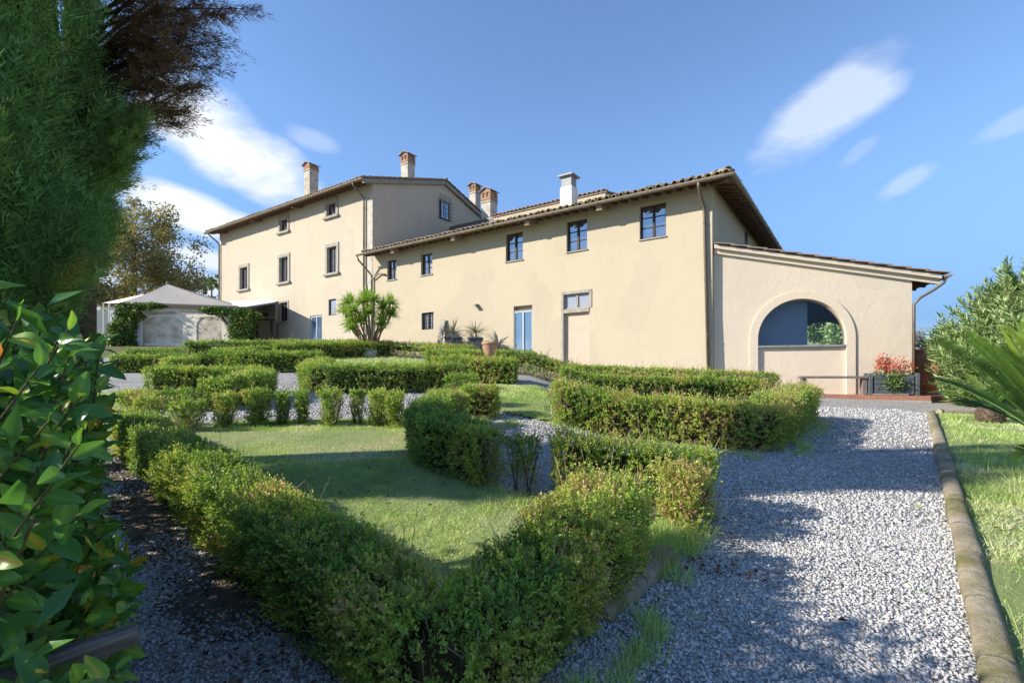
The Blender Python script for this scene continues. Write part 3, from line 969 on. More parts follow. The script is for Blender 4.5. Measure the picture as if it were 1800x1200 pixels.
# walled-up doorway with a transom light in a stone surround
r = wh[7]; z1, z2 = FW.z_at(r[0], 0, 544), FW.z_at(r[0], 0, 551)
w = window(wing, [r[0], r[1], z1, r[3]], 1, 2, glass='glass_curtain', depth=.14, name='transom_window', frame=M['stone'])
MB().box(r[0], r[1], -.03, .16, z2, z1 - .002).build('lintel', M['stone'], wing, bevel=.008)
MB().box(r[0] + .003, r[1] - .003, .12, .2, r[2], z2 - .002).build('door_panel', M['cream_panel'], wing)
s = MB().box(r[0] - .11, r[0] - .002, -.03, .05, r[2], r[3] + .12); s.box(r[1] + .002, r[1] + .11, -.025, .05, z1, r[3] + .12); s.box(r[0] - .001, r[1] + .001, -.035, .05, r[3] + .002, r[3] + .12)
s.build('door_surround', M['stone'], wing, bevel=.006)
# slit window in the end wall
sz0, sz1 = FW.z_at(0, sy0, 428), FW.z_at(0, sy0, 406)
MB().box(.002, .02, sy0 - .05, sy1 + .05, sz0, sz1).build('slit_window', M['black_iron'], wing)
xe = .74; ye = DW + .74; hr = (ye + OV) / 2; zr = ZG2 + hr * SL; yr = -OV + hr
slab([(XJ + .02, -OV, ZG2), (xe, -OV, ZG2), (xe - hr, yr, zr), (XJ + .02, yr, zr)], .10).build('roof', M['soffit'], wing)
slab([(xe, -OV + .003, ZG2), (xe, ye, ZG2), (xe - hr, yr, zr)], .10).build('roof', M['soffit'], wing)
slab([(xe, ye + .003, ZG2), (XJ + .02, ye + .003, ZG2), (XJ + .02, yr + .003, zr), (xe - hr, yr + .003, zr)], .10).build('roof', M['soffit'], wing)
moss = MB()
eave_tiles(wing, (XJ + .05, -OV - .05, ZG2 + .02), (xe, -OV - .05, ZG2 + .02), (0, 1), SL, .27, moss, lambda f: max(0, min(.95, (f - .25) * 2.2)))
eave_tiles(wing, (xe + .05, -OV, ZG2 + .02), (xe + .05, ye, ZG2 + .02), (-1, 0), SL, .27)
for k in range(4):
    t = .12 + k * .42
    link('ridge_tile', cover_tile_mesh(), None, wing, (xe + .03 - t, -OV - .03 + t, ZG2 + .10 + t * SL), (math.atan(SL * .7), 0, math.radians(45))).scale = (1.5, 1.05, 1.5)
moss.build('moss', M['moss'], wing)['kind'] = 'stuff'
rows = []
for x in np.arange(XJ + .2, xe - .4, .27):
    run = min(hr, xe - x)
    rows.append(((x, -OV + .35, ZG2 + .115), (x, -OV + max(run, .5), ZG2 + max(run, .5) * SL + .01)))
for y in np.arange(-OV + .6, ye, .27):
    run = min(y + OV, ye - y)
    if run > .5: rows.append(((xe - .35, y, ZG2 + .115), (xe - run, y, ZG2 + run * SL + .01)))
tile_field(wing, rows)
gutter(wing, (XJ - .3, -OV - .06, ZG2 - .03), (xe + .08, -OV - .06, ZG2 - .03))
gutter(wing, (xe + .06, -OV - .1, ZG2 - .03), (xe + .06, ye, ZG2 - .03))
nR = int(-XJ / .40)
bigs = {min(range(nR), key=lambda k: abs((-.25 - k * .40) - FW.x_at(u))) for u in (1062, 942, 808, 705)}
for k in range(nR):
    x = -.25 - k * .40
    big = k in bigs
    MB().bar((x, .05, ZG2 + (OV + .05) * SL - (.22 if big else .165)), (x, -OV + .05, ZG2 - (.20 if big else .15)), .22 if big else .085, .19 if big else .10).build('beam' if big else 'rafter', M['beam_end'] if big else M['rafter'], wing)
for k in range(int(DW / .40) + 1):
    y = .15 + k * .40
    MB().bar((-.05, y, ZG2 + (.74 + .05) * SL - .165), (xe - .05, y, ZG2 - .15), .10, .11).build('rafter', M['rafter'], wing)
MB().bar((-.02, -.02, ZG2 + .76 * SL - .17), (xe - .06, -OV + .06, ZG2 - .16), .14, .14).build('rafter', M['rafter'], wing)
downpipe(wing, FW.x_at(1239), -OV - .06, ZG2 - .03, .4, -.09, FW.x_at(1249) - .02)
xp = FW.x_at(649)
MB().tube([(xp, -OV - .06, ZG2 - .1), (xp, -.7, ZG2 - .3), (xp + .25, -.25, ZG2 - .85), (xp + .32, -.1, ZG2 - 1.05), (xp + .32, -.09, 2.4)], .05, 10).build('downpipe', M['metal_brown'], wing)
MB().tube([(xp + .33, -.1, ZG2 - 1.25), (xp + .9, -.1, ZG2 - 1.0), (FW.x_at(681), -.09, ZG2 - 1.12)], .04, 8).build('drain_branch', M['metal_brown'], wing)
lx, lz = FW.x_at(838), FW.z_at(FW.x_at(838), 0, 536)
l = MB().box(lx - .05, lx + .05, -.03, 0, lz - .05, lz + .05); l.hexa([(lx - .11, -.26, lz - .09), (lx + .11, -.26, lz - .09), (lx + .11, -.03, lz - .01), (lx - .11, -.03, lz - .01), (lx - .11, -.26, lz - .03), (lx + .11, -.26, lz - .03), (lx + .11, -.03, lz + .05), (lx - .11, -.03, lz + .05)])
l.build('floodlight', M['grey_metal'], wing, bevel=.01)
chim(FW, wing, 1000, 309, 347, 3.0, 23, 'metal', 1.0)

# ---- higher rear block seen over the wing's roof
rear = tag(FW.root('rear_block'), 'cream rear block rising behind the long wing roof, right of the grilled gable window', 'house')
xa, xb = FW.x_at(868, 6.0), FW.x_at(1064, 6.0)
zt0 = FW.z_at(xb, 6.0, 336)
MB().box(xa, xb, 6.0, 10.0, ZG2, zt0).build('wall', M['wing_wall'], rear)
slab([(xa - .1, 5.94, zt0 - .01), (xb + .1, 5.94, zt0 - .01), (xb + .1, 8.0, zt0 + .4), (xa - .1, 8.0, zt0 + .4)], .05).build('roof', M['tile_flat'], rear)
eave_tiles(rear, (xa - .1, 5.88, zt0 + .01), (xb + .1, 5.88, zt0 + .01), (0, 1), .2)
MB().hexa([(XJ + .02, 4.9, ZR - 4.2), (xa - .1, 4.9, ZR - 4.2), (xa - .1, 6.2, zt0 - .15), (XJ + .02, 6.2, zt0 - .15), (XJ + .02, 4.9, ZR - 4.1), (xa - .1, 4.9, ZR - 4.1), (xa - .1, 6.2, zt0 - .05), (XJ + .02, 6.2, zt0 - .05)]).build('lean_to_roof', M['grey_metal'], rear)
MB().bar((XJ + .02, 6.2, zt0 - .02), (xa, 6.2, zt0 - .02), .2, .14).build('coping', M['pipe'], rear)
chim(FW, rear, 835, 323, 362, 9.0, 14, 'brick', 1.5)
chim(FW, rear, 860, 332, 366, 6.8, 20, 'brick', 1.5)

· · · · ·

* [EXERCISE GOAL] Return the whole listing, word for word, and leave out every picture.

* [EXERCISE RESULT]
The Blender Python script for this scene continues. Write part 3, from line 969 on. More parts follow. The script is for Blender 4.5. Measure the picture as if it were 1800x1200 pixels.
# walled-up doorway with a transom light in a stone surround
r = wh[7]; z1, z2 = FW.z_at(r[0], 0, 544), FW.z_at(r[0], 0, 551)
w = window(wing, [r[0], r[1], z1, r[3]], 1, 2, glass='glass_curtain', depth=.14, name='transom_window', frame=M['stone'])
MB().box(r[0], r[1], -.03, .16, z2, z1 - .002).build('lintel', M['stone'], wing, bevel=.008)
MB().box(r[0] + .003, r[1] - .003, .12, .2, r[2], z2 - .002).build('door_panel', M['cream_panel'], wing)
s = MB().box(r[0] - .11, r[0] - .002, -.03, .05, r[2], r[3] + .12); s.box(r[1] + .002, r[1] + .11, -.025, .05, z1, r[3] + .12); s.box(r[0] - .001, r[1] + .001, -.035, .05, r[3] + .002, r[3] + .12)
s.build('door_surround', M['stone'], wing, bevel=.006)
# slit window in the end wall
sz0, sz1 = FW.z_at(0, sy0, 428), FW.z_at(0, sy0, 406)
MB().box(.002, .02, sy0 - .05, sy1 + .05, sz0, sz1).build('slit_window', M['black_iron'], wing)
xe = .74; ye = DW + .74; hr = (ye + OV) / 2; zr = ZG2 + hr * SL; yr = -OV + hr
slab([(XJ + .02, -OV, ZG2), (xe, -OV, ZG2), (xe - hr, yr, zr), (XJ + .02, yr, zr)], .10).build('roof', M['soffit'], wing)
slab([(xe, -OV + .003, ZG2), (xe, ye, ZG2), (xe - hr, yr, zr)], .10).build('roof', M['soffit'], wing)
slab([(xe, ye + .003, ZG2), (XJ + .02, ye + .003, ZG2), (XJ + .02, yr + .003, zr), (xe - hr, yr + .003, zr)], .10).build('roof', M['soffit'], wing)
moss = MB()
eave_tiles(wing, (XJ + .05, -OV - .05, ZG2 + .02), (xe, -OV - .05, ZG2 + .02), (0, 1), SL, .27, moss, lambda f: max(0, min(.95, (f - .25) * 2.2)))
eave_tiles(wing, (xe + .05, -OV, ZG2 + .02), (xe + .05, ye, ZG2 + .02), (-1, 0), SL, .27)
for k in range(4):
    t = .12 + k * .42
    link('ridge_tile', cover_tile_mesh(), None, wing, (xe + .03 - t, -OV - .03 + t, ZG2 + .10 + t * SL), (math.atan(SL * .7), 0, math.radians(45))).scale = (1.5, 1.05, 1.5)
moss.build('moss', M['moss'], wing)['kind'] = 'stuff'
rows = []
for x in np.arange(XJ + .2, xe - .4, .27):
    run = min(hr, xe - x)
    rows.append(((x, -OV + .35, ZG2 + .115), (x, -OV + max(run, .5), ZG2 + max(run, .5) * SL + .01)))
for y in np.arange(-OV + .6, ye, .27):
    run = min(y + OV, ye - y)
    if run > .5: rows.append(((xe - .35, y, ZG2 + .115), (xe - run, y, ZG2 + run * SL + .01)))
tile_field(wing, rows)
gutter(wing, (XJ - .3, -OV - .06, ZG2 - .03), (xe + .08, -OV - .06, ZG2 - .03))
gutter(wing, (xe + .06, -OV - .1, ZG2 - .03), (xe + .06, ye, ZG2 - .03))
nR = int(-XJ / .40)
bigs = {min(range(nR), key=lambda k: abs((-.25 - k * .40) - FW.x_at(u))) for u in (1062, 942, 808, 705)}
for k in range(nR):
    x = -.25 - k * .40
    big = k in bigs
    MB().bar((x, .05, ZG2 + (OV + .05) * SL - (.22 if big else .165)), (x, -OV + .05, ZG2 - (.20 if big else .15)), .22 if big else .085, .19 if big else .10).build('beam' if big else 'rafter', M['beam_end'] if big else M['rafter'], wing)
for k in range(int(DW / .40) + 1):
    y = .15 + k * .40
    MB().bar((-.05, y, ZG2 + (.74 + .05) * SL - .165), (xe - .05, y, ZG2 - .15), .10, .11).build('rafter', M['rafter'], wing)
MB().bar((-.02, -.02, ZG2 + .76 * SL - .17), (xe - .06, -OV + .06, ZG2 - .16), .14, .14).build('rafter', M['rafter'], wing)
downpipe(wing, FW.x_at(1239), -OV - .06, ZG2 - .03, .4, -.09, FW.x_at(1249) - .02)
xp = FW.x_at(649)
MB().tube([(xp, -OV - .06, ZG2 - .1), (xp, -.7, ZG2 - .3), (xp + .25, -.25, ZG2 - .85), (xp + .32, -.1, ZG2 - 1.05), (xp + .32, -.09, 2.4)], .05, 10).build('downpipe', M['metal_brown'], wing)
MB().tube([(xp + .33, -.1, ZG2 - 1.25), (xp + .9, -.1, ZG2 - 1.0), (FW.x_at(681), -.09, ZG2 - 1.12)], .04, 8).build('drain_branch', M['metal_brown'], wing)
lx, lz = FW.x_at(838), FW.z_at(FW.x_at(838), 0, 536)
l = MB().box(lx - .05, lx + .05, -.03, 0, lz - .05, lz + .05); l.hexa([(lx - .11, -.26, lz - .09), (lx + .11, -.26, lz - .09), (lx + .11, -.03, lz - .01), (lx - .11, -.03, lz - .01), (lx - .11, -.26, lz - .03), (lx + .11, -.26, lz - .03), (lx + .11, -.03, lz + .05), (lx - .11, -.03, lz + .05)])
l.build('floodlight', M['grey_metal'], wing, bevel=.01)
chim(FW, wing, 1000, 309, 347, 3.0, 23, 'metal', 1.0)

# ---- higher rear block seen over the wing's roof
rear = tag(FW.root('rear_block'), 'cream rear block rising behind the long wing roof, right of the grilled gable window', 'house')
xa, xb = FW.x_at(868, 6.0), FW.x_at(1064, 6.0)
zt0 = FW.z_at(xb, 6.0, 336)
MB().box(xa, xb, 6.0, 10.0, ZG2, zt0).build('wall', M['wing_wall'], rear)
slab([(xa - .1, 5.94, zt0 - .01), (xb + .1, 5.94, zt0 - .01), (xb + .1, 8.0, zt0 + .4), (xa - .1, 8.0, zt0 + .4)], .05).build('roof', M['tile_flat'], rear)
eave_tiles(rear, (xa - .1, 5.88, zt0 + .01), (xb + .1, 5.88, zt0 + .01), (0, 1), .2)
MB().hexa([(XJ + .02, 4.9, ZR - 4.2), (xa - .1, 4.9, ZR - 4.2), (xa - .1, 6.2, zt0 - .15), (XJ + .02, 6.2, zt0 - .15), (XJ + .02, 4.9, ZR - 4.1), (xa - .1, 4.9, ZR - 4.1), (xa - .1, 6.2, zt0 - .05), (XJ + .02, 6.2, zt0 - .05)]).build('lean_to_roof', M['grey_metal'], rear)
MB().bar((XJ + .02, 6.2, zt0 - .02), (xa, 6.2, zt0 - .02), .2, .14).build('coping', M['pipe'], rear)
chim(FW, rear, 835, 323, 362, 9.0, 14, 'brick', 1.5)
chim(FW, rear, 860, 332, 366, 6.8, 20, 'brick', 1.5)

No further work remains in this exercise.